Scene One: “Get Back, Police Activity”
As the Lieutenant runs down the street, the Zep rip-off riffs of ‘Signifying Rapper’ play. A group of young black kids, one of which just handed off drugs to a moving car, run away from the Lieutenant. He chases one into an apartment and at the top of the steps, the chase stops. It was a ruse; the Lieutenant is a customer (and occasional supplier). The scene also shows the movie’s dark humor as the Lieutenant shuts up a complaining neighbor between hits from a crack pipe.
At first, you hear the super-identifiable ‘Kashmir’ riff and it maybe reads like some bad-ass theme for the white cop. Then, Schooly comes in and the song becomes a typical, Hollywood “ghetto” atmosphere-setting song (play rap when white characters go to a black area). Then…once the Lieutenant is shown to be pretty much the same (only way worse of a person) than the dealer, the song sort of becomes the Lieutenant’s theme. This would be missed or ignored for most viewers then because even today, rap music is rarely used in relation to white characters for anything other than irony (exceptions: ‘Boiler Room’ & ‘Office Space’).
Below is the scene without the Schooly D (presumably ripped from a DVD)…
Scene Two: The Rape of the Nun
One of the best thing about the movie is that it is essentially plotless, structured around a couple of days in the life of this self-destructive Lieutenant. Yet, it has some threads that hold it together and one of them is the investigation by the Lieutenant of the rape of a nun.
Ferrara plays the rape out fairly respectfully. Although it is explicit, it is not gratuitous and it has an over-stylized feeling to it. A Virgin Mary falls in slow-motion. The entire scene is bathed in red light. It’s sort of surreal and kind of reminded me of Alex’s biblical sex fantasies from ‘A Clockwork Orange’. Originally, this scene was accompanied by ‘Signifying Rapper’ but in the DVD, it is replaced with classical music. This is a real shame because the super-obvious visuals are moved into pretension by the music. In the original version, ‘Signifying Rapper’ acts as counterpoint to the super-serious religious imagery and was meant to complicate the scene and give it one additional shock (besides a nun being raped!).
Scene Three: End Credits
The DVD version ends with a Dylan-esque song called ‘The Bad Lieutenant’ played by Abel Ferrara which gives a very different feeling than ‘Signifying Rapper’. For me, ‘Signifying Rapper’ just kind of feels like the Lieutenant and I think that ending the movie with the song really does sort of solidify it as the Lieutenant’s theme. Imagine leaving the theater to ‘Signifying Rapper’! It becomes a final reminder of the Lieutenant which makes sense because the movie has, while not exactly sympathetic, a non-judgemental perspective on his actions.

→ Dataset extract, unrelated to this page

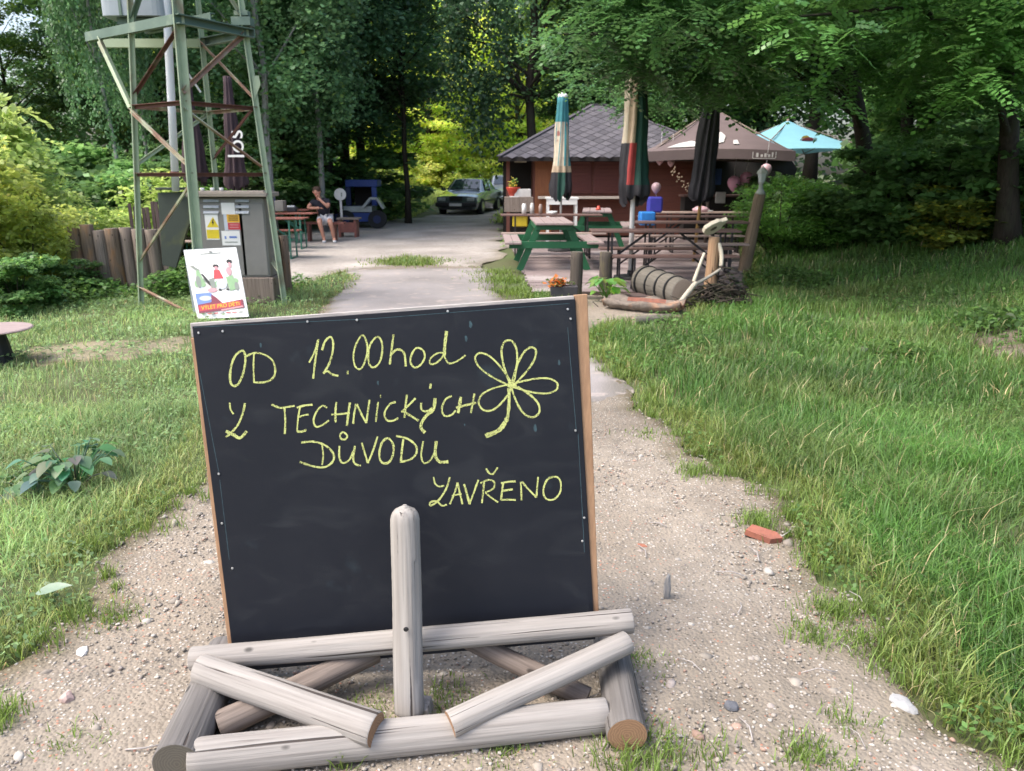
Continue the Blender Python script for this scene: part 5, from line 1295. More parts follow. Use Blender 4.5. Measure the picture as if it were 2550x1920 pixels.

The camera is often hand-held bouncing right behind him, nearly subjective. It also captures his explosions of anger as well as his explosions of guilt and regret, so he isn’t just a horrible, remorseless person.
Harvey Keitel gives a really amazing performance, especially when he kind of grimaces and scream-grunts in frustration (see the clip below) like a little kid. You don’t like the Lieutenant in the movie (okay, I did, but there’s something wrong with me) but you’re so close to him for just about every minute in the movie that you can’t help but feel something for him. Ending on ‘Signifying Rapper’ nearly resurrects him one last time as you’re leaving the theater.
-Costello, Mark and David Foster Wallace. ‘Signifying Rappers’. Ecco Press: New York, 1990.